The site came to light during survey work carried out ahead of the Bórd Gáis Éireann Curraleigh West to Limerick gas pipeline, when aerial photographs taken on 3 November 1984 revealed what appeared to be a cropmark, a circular outline produced when buried archaeology affects the growth of grass or crops above it, making the underlying shape legible from the air even when nothing survives at ground level. That photograph, catalogued as BGE 1/5000, reference 2779, Site 320, is the sole evidence for the barrow's existence. A barrow, broadly speaking, is a prehistoric burial mound, typically constructed of earth or stone, and ranging from modest humps in a field to substantial ceremonial structures. This particular site sits within a cluster of related monuments, with a separate earthwork recorded approximately fifteen metres to the north-west. When Digital Globe orthoimagery of the area was assessed between 2011 and 2013, and when Google Earth imagery was later examined, no surface trace of the barrow could be identified. The record was compiled by Fiona Rooney and uploaded to the national monuments database in September 2021.

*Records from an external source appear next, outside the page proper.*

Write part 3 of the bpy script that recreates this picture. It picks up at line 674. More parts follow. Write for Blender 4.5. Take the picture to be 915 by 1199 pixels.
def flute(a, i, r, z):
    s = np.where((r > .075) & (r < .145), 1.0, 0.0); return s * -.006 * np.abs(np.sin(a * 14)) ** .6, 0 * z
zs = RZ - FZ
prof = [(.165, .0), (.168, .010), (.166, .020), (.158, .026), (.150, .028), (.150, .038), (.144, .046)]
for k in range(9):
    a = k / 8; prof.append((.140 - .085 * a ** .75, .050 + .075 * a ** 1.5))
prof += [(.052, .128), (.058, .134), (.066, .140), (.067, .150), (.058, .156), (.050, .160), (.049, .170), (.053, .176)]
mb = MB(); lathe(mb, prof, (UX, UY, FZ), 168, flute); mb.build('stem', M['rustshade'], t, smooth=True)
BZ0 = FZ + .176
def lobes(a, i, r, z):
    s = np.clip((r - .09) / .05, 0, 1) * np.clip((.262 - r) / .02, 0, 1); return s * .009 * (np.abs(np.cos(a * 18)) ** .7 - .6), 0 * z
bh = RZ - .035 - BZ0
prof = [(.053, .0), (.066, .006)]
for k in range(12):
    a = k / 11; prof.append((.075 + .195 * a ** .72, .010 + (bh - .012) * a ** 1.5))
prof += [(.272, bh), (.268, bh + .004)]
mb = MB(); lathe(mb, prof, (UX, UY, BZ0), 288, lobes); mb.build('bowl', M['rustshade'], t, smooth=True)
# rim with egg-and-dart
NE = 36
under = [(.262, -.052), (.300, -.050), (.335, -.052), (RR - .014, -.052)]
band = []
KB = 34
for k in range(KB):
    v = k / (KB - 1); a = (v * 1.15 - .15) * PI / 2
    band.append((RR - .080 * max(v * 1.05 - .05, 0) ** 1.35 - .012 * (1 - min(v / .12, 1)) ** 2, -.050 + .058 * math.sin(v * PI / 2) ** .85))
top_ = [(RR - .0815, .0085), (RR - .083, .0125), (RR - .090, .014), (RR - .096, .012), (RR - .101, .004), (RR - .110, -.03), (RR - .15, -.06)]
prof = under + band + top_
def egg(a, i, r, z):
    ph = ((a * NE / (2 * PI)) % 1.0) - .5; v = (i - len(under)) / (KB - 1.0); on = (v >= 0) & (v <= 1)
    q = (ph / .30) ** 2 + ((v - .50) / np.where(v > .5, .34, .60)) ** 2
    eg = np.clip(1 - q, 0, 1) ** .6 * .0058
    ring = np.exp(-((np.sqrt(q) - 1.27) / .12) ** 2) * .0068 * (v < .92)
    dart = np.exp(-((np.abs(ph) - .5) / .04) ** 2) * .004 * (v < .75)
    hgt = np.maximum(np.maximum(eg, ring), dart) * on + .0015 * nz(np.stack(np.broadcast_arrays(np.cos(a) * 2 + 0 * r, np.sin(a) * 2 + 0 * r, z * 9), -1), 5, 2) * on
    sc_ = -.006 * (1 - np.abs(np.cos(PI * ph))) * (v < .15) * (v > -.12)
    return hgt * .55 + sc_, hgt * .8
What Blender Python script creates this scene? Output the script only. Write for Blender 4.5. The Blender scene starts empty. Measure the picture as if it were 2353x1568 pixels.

Visitors arriving in the hope of seeing anything should manage their expectations carefully. The field is wet pasture, and depending on the season the ground will be soft underfoot. There is nothing to see at surface level, and the monument's presence is inferred rather than confirmed. What makes a visit worthwhile, if anything does, is the cluster of associated monuments in the immediate vicinity, which suggest this corner of east Limerick was once a place of some ritual or funerary significance. The cropmark, if the feature is ever revisited by aerial survey during a dry summer when soil moisture differentials are most pronounced, might yet yield a clearer outline. For now, the evidence lives in a single frame of aerial film taken four decades ago on a November morning.